Khalilah Collins, MSW, calls herself a social justice practitioner.  As the Project Manager for the police deflection project in Louisville. KY, her work focuses on addressing social injustices through community organizing and education. She teaches practice from this perspective at Spalding University (Louisville) and Salisbury University (Maryland).

Rev.

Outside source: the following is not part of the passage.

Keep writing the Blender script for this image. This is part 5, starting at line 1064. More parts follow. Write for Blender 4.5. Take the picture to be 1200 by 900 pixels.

Rowan Fairgrove, EPs, MLIS, is a retired Research Librarian, an organizer of the annual Homeless Person’s Interfaith Memorial in Santa Clara County, and a volunteer with the Poor People’s Campaign in California.

Barbara Kasper, MA, MSW, is a retired SUNY Brockport social work professor and convener of the Social Welfare Action Alliance (SWAA), a national organization of radical human service workers.

Renee Koubiadis, MSW/LSW, is a member of the NJ Poor People’s Campaign Coordinating Committee; works as the Anti-Poverty Program Director at New Jersey Citizen Action facilitating the statewide Anti-Poverty Network.

Ann Rall, MSW, Ph.D, is an organizer and case worker with the  Michigan Welfare Rights Organization and the National Welfare Rights Union and teaches social work at Eastern Michigan University.

Laura Rodgers, LCSW, is committed to social work practice that organizes with others for ending poverty and serves as Chief Impact Officer for Jewish Family Service of Atlantic & Cape May Counties, NJ.

Maureen Taylor, MSW, serves as the State Chairperson for the MI/Welfare Rights Organization & is an advocate who fights for the rights of low-income families and individuals both locally and nationally.

Dorothy Van Soest, MSW, PhD is Professor Emerita and former Dean, University of Washington.  She is a novelist activist who is on the Washington State Poor People’s Campaign Coordinating Committee.